══ Entries supplied

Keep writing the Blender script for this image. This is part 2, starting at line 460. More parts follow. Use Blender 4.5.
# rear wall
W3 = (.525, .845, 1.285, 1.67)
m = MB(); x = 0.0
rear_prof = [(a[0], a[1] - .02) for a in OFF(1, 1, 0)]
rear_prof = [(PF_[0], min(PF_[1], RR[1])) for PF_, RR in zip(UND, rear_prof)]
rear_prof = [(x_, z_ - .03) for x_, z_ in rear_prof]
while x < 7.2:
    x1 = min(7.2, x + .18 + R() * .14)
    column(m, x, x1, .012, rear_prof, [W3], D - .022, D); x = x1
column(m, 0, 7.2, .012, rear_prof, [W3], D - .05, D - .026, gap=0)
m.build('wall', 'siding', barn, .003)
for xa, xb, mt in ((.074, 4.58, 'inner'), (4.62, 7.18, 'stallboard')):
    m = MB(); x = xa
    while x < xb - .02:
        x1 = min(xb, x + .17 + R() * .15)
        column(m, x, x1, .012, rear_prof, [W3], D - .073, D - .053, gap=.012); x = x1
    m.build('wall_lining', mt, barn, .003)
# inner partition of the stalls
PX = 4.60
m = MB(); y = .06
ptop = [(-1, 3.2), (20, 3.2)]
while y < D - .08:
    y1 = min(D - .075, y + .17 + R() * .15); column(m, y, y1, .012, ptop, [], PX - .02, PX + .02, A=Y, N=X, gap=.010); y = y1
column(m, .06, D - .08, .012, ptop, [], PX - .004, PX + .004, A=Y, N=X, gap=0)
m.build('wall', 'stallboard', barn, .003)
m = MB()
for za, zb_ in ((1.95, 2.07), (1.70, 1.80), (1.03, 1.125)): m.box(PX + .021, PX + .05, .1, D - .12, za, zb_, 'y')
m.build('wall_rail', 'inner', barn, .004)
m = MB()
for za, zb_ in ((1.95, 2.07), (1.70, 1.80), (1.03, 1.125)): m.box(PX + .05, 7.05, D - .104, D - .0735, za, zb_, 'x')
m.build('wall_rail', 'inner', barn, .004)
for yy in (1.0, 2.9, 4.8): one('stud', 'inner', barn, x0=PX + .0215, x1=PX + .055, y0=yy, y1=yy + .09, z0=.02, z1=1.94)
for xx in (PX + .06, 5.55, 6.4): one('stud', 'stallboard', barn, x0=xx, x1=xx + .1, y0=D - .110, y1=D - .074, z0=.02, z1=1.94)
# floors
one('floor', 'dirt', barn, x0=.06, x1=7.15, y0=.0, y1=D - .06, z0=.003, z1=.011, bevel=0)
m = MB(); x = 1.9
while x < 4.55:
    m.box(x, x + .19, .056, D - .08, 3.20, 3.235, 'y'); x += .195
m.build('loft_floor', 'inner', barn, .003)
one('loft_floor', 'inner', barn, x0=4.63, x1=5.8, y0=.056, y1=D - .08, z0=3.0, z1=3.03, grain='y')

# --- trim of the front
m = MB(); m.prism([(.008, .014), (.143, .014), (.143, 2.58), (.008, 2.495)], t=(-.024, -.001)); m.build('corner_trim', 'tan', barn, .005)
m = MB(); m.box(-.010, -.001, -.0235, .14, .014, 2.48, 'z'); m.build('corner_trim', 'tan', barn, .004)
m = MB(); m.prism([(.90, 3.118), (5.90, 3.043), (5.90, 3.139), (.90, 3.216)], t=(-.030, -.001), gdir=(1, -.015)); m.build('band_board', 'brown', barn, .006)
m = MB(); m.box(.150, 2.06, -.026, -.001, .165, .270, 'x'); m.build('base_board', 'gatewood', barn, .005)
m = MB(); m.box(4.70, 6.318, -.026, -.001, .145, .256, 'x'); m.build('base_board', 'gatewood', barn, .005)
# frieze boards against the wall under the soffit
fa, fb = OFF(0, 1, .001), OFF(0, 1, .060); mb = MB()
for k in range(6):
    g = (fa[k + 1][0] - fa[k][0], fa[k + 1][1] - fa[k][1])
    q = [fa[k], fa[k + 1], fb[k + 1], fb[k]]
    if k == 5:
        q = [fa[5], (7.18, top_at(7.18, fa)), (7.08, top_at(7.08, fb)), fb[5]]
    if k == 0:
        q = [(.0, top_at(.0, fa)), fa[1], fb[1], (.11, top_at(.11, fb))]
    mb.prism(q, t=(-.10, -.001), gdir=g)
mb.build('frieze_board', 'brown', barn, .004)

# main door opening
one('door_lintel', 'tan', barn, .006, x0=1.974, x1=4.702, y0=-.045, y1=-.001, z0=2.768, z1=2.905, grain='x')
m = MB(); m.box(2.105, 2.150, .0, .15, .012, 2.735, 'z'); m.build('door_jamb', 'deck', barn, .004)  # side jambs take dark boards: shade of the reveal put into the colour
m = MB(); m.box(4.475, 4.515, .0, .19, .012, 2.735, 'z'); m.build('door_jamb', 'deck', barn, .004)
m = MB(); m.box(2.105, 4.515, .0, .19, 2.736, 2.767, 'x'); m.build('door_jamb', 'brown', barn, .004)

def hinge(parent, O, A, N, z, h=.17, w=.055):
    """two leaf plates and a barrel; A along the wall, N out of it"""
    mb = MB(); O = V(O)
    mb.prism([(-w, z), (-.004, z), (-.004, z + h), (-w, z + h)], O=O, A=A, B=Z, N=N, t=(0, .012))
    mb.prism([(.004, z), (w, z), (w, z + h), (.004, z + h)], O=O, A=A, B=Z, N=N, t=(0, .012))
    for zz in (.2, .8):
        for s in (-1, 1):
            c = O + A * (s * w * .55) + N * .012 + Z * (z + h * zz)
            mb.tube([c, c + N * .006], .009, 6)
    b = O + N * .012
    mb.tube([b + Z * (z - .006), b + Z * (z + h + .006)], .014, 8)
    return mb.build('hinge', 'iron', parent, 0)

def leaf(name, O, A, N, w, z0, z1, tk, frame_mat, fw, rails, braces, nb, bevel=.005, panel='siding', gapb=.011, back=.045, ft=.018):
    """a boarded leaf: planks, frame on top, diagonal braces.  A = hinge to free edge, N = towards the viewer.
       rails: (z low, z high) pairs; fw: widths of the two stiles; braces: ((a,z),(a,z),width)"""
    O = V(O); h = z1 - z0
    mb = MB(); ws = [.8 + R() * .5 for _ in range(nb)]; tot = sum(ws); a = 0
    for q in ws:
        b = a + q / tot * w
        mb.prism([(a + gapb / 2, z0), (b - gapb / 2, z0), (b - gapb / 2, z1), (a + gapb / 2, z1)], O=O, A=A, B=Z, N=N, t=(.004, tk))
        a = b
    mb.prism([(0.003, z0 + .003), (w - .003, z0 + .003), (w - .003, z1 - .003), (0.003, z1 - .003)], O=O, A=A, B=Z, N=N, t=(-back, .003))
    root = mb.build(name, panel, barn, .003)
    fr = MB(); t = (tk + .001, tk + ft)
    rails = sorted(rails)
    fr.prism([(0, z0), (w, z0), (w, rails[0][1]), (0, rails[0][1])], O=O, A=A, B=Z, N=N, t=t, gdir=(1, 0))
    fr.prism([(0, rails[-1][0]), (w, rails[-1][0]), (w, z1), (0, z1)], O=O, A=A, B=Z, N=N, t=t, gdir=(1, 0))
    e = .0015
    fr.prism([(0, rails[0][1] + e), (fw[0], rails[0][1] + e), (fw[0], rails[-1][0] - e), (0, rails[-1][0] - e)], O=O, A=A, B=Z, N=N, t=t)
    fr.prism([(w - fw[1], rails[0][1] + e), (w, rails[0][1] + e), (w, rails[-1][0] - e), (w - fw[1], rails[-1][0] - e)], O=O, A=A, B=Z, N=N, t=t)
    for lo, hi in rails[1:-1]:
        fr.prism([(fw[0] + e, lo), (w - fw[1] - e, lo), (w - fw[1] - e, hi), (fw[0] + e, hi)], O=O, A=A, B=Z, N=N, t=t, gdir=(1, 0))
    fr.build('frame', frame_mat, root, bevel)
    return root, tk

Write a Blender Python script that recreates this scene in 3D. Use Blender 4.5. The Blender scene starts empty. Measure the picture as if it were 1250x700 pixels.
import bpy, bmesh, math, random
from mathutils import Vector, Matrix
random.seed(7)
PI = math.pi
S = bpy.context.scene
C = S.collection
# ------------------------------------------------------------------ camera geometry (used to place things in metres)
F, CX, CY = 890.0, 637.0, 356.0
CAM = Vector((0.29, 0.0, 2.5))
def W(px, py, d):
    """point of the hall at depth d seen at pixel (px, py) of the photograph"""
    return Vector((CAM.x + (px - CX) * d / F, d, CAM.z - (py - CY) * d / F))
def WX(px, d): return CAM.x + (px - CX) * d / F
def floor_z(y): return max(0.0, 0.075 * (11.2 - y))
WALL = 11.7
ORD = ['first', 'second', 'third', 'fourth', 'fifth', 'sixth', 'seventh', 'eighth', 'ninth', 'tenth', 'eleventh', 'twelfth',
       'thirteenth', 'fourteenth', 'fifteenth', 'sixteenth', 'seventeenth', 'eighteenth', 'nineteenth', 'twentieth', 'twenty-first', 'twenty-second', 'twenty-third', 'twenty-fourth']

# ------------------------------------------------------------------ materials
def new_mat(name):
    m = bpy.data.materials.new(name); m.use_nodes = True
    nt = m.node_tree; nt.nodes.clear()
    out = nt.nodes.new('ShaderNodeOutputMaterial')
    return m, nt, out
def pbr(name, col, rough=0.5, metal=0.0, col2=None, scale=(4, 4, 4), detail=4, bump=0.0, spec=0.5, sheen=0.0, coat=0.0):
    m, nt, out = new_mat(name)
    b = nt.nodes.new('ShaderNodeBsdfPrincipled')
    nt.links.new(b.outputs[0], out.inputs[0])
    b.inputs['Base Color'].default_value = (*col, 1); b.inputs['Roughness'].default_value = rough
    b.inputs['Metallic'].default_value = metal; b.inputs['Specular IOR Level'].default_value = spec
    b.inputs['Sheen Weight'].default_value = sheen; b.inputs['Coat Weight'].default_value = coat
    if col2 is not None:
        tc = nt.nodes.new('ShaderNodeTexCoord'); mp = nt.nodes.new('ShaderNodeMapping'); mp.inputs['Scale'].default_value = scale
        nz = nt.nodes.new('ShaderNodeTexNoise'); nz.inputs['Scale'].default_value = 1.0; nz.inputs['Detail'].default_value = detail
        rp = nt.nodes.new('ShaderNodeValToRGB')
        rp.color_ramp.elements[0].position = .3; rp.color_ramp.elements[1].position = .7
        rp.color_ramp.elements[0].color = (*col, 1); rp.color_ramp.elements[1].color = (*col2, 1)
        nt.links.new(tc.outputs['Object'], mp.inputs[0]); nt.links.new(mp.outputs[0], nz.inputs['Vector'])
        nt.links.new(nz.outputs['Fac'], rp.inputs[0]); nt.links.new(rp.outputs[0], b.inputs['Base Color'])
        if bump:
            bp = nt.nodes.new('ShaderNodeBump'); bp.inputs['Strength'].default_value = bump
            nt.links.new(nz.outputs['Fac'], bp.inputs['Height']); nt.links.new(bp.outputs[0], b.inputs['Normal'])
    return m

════

From the records above, work out how many lines contain the string "Blender". Give only the number.

Exercise output: 2